Prompt: Each line of the material below should be reproduced exactly.

★ ★ ★ ★ ★

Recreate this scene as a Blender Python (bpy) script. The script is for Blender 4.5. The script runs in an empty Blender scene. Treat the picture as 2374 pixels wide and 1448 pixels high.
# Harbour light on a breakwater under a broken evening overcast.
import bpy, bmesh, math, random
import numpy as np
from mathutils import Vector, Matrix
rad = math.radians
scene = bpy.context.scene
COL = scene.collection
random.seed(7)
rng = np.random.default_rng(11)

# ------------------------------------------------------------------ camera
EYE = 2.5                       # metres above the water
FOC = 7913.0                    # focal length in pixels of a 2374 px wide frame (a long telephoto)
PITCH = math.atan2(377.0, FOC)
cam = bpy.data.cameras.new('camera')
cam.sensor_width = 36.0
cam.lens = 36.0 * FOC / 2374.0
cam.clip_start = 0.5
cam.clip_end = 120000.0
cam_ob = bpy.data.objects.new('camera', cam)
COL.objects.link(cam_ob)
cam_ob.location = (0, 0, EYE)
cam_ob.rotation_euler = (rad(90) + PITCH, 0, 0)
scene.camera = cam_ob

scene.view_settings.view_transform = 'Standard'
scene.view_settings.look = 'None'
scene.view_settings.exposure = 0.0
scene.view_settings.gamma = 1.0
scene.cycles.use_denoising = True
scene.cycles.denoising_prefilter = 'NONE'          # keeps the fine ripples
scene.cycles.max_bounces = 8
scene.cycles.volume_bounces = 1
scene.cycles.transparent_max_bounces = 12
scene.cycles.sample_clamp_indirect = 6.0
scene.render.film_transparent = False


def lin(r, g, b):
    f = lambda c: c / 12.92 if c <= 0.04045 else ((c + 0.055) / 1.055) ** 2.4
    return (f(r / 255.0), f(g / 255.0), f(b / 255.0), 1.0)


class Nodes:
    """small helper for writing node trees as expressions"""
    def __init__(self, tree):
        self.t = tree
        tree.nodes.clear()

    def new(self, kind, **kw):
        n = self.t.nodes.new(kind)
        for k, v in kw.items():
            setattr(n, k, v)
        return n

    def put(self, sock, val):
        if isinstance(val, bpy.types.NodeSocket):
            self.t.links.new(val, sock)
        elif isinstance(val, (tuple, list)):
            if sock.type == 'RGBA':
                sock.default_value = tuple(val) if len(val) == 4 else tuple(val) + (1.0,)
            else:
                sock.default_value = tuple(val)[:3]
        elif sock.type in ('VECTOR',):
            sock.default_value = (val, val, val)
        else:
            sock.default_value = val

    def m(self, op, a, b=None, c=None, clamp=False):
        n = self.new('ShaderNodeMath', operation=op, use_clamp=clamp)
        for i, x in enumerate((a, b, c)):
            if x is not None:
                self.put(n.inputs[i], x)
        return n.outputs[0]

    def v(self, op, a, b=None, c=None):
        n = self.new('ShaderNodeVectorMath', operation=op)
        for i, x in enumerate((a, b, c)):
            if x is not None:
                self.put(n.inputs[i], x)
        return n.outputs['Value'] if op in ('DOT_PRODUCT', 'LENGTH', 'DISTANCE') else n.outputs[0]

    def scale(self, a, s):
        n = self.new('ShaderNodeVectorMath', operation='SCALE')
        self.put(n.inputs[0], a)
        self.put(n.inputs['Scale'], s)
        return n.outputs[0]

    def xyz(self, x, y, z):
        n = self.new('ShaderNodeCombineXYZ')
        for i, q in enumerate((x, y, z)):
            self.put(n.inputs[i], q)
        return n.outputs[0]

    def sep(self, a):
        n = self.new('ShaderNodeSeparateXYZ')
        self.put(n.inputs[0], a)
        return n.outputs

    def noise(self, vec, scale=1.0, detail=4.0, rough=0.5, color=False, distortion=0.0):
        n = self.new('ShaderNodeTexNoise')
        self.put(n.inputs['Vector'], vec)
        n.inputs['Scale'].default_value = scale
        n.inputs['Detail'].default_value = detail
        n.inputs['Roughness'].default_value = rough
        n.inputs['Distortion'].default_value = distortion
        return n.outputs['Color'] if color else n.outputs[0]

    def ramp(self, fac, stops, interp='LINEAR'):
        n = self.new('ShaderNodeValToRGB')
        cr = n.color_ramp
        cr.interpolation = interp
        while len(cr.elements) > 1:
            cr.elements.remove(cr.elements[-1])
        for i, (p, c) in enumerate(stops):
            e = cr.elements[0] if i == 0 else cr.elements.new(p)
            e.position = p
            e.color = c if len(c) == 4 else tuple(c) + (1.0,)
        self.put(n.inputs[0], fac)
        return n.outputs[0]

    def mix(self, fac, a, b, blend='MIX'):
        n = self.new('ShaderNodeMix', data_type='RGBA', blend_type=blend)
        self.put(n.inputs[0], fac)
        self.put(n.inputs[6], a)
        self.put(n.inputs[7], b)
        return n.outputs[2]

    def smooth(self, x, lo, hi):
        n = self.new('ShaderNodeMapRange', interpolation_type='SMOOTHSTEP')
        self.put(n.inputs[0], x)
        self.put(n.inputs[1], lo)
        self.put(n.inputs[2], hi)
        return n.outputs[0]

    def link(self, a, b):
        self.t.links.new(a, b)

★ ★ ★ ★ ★

Solution to this task:
Recreate this scene as a Blender Python (bpy) script. The script is for Blender 4.5. The script runs in an empty Blender scene. Treat the picture as 2374 pixels wide and 1448 pixels high.
# Harbour light on a breakwater under a broken evening overcast.
import bpy, bmesh, math, random
import numpy as np
from mathutils import Vector, Matrix
rad = math.radians
scene = bpy.context.scene
COL = scene.collection
random.seed(7)
rng = np.random.default_rng(11)

# ------------------------------------------------------------------ camera
EYE = 2.5                       # metres above the water
FOC = 7913.0                    # focal length in pixels of a 2374 px wide frame (a long telephoto)
PITCH = math.atan2(377.0, FOC)
cam = bpy.data.cameras.new('camera')
cam.sensor_width = 36.0
cam.lens = 36.0 * FOC / 2374.0
cam.clip_start = 0.5
cam.clip_end = 120000.0
cam_ob = bpy.data.objects.new('camera', cam)
COL.objects.link(cam_ob)
cam_ob.location = (0, 0, EYE)
cam_ob.rotation_euler = (rad(90) + PITCH, 0, 0)
scene.camera = cam_ob

scene.view_settings.view_transform = 'Standard'
scene.view_settings.look = 'None'
scene.view_settings.exposure = 0.0
scene.view_settings.gamma = 1.0
scene.cycles.use_denoising = True
scene.cycles.denoising_prefilter = 'NONE'          # keeps the fine ripples
scene.cycles.max_bounces = 8
scene.cycles.volume_bounces = 1
scene.cycles.transparent_max_bounces = 12
scene.cycles.sample_clamp_indirect = 6.0
scene.render.film_transparent = False


def lin(r, g, b):
    f = lambda c: c / 12.92 if c <= 0.04045 else ((c + 0.055) / 1.055) ** 2.4
    return (f(r / 255.0), f(g / 255.0), f(b / 255.0), 1.0)


class Nodes:
    """small helper for writing node trees as expressions"""
    def __init__(self, tree):
        self.t = tree
        tree.nodes.clear()

    def new(self, kind, **kw):
        n = self.t.nodes.new(kind)
        for k, v in kw.items():
            setattr(n, k, v)
        return n

    def put(self, sock, val):
        if isinstance(val, bpy.types.NodeSocket):
            self.t.links.new(val, sock)
        elif isinstance(val, (tuple, list)):
            if sock.type == 'RGBA':
                sock.default_value = tuple(val) if len(val) == 4 else tuple(val) + (1.0,)
            else:
                sock.default_value = tuple(val)[:3]
        elif sock.type in ('VECTOR',):
            sock.default_value = (val, val, val)
        else:
            sock.default_value = val

    def m(self, op, a, b=None, c=None, clamp=False):
        n = self.new('ShaderNodeMath', operation=op, use_clamp=clamp)
        for i, x in enumerate((a, b, c)):
            if x is not None:
                self.put(n.inputs[i], x)
        return n.outputs[0]

    def v(self, op, a, b=None, c=None):
        n = self.new('ShaderNodeVectorMath', operation=op)
        for i, x in enumerate((a, b, c)):
            if x is not None:
                self.put(n.inputs[i], x)
        return n.outputs['Value'] if op in ('DOT_PRODUCT', 'LENGTH', 'DISTANCE') else n.outputs[0]

    def scale(self, a, s):
        n = self.new('ShaderNodeVectorMath', operation='SCALE')
        self.put(n.inputs[0], a)
        self.put(n.inputs['Scale'], s)
        return n.outputs[0]

    def xyz(self, x, y, z):
        n = self.new('ShaderNodeCombineXYZ')
        for i, q in enumerate((x, y, z)):
            self.put(n.inputs[i], q)
        return n.outputs[0]

    def sep(self, a):
        n = self.new('ShaderNodeSeparateXYZ')
        self.put(n.inputs[0], a)
        return n.outputs

    def noise(self, vec, scale=1.0, detail=4.0, rough=0.5, color=False, distortion=0.0):
        n = self.new('ShaderNodeTexNoise')
        self.put(n.inputs['Vector'], vec)
        n.inputs['Scale'].default_value = scale
        n.inputs['Detail'].default_value = detail
        n.inputs['Roughness'].default_value = rough
        n.inputs['Distortion'].default_value = distortion
        return n.outputs['Color'] if color else n.outputs[0]

    def ramp(self, fac, stops, interp='LINEAR'):
        n = self.new('ShaderNodeValToRGB')
        cr = n.color_ramp
        cr.interpolation = interp
        while len(cr.elements) > 1:
            cr.elements.remove(cr.elements[-1])
        for i, (p, c) in enumerate(stops):
            e = cr.elements[0] if i == 0 else cr.elements.new(p)
            e.position = p
            e.color = c if len(c) == 4 else tuple(c) + (1.0,)
        self.put(n.inputs[0], fac)
        return n.outputs[0]

    def mix(self, fac, a, b, blend='MIX'):
        n = self.new('ShaderNodeMix', data_type='RGBA', blend_type=blend)
        self.put(n.inputs[0], fac)
        self.put(n.inputs[6], a)
        self.put(n.inputs[7], b)
        return n.outputs[2]

    def smooth(self, x, lo, hi):
        n = self.new('ShaderNodeMapRange', interpolation_type='SMOOTHSTEP')
        self.put(n.inputs[0], x)
        self.put(n.inputs[1], lo)
        self.put(n.inputs[2], hi)
        return n.outputs[0]

    def link(self, a, b):
        self.t.links.new(a, b)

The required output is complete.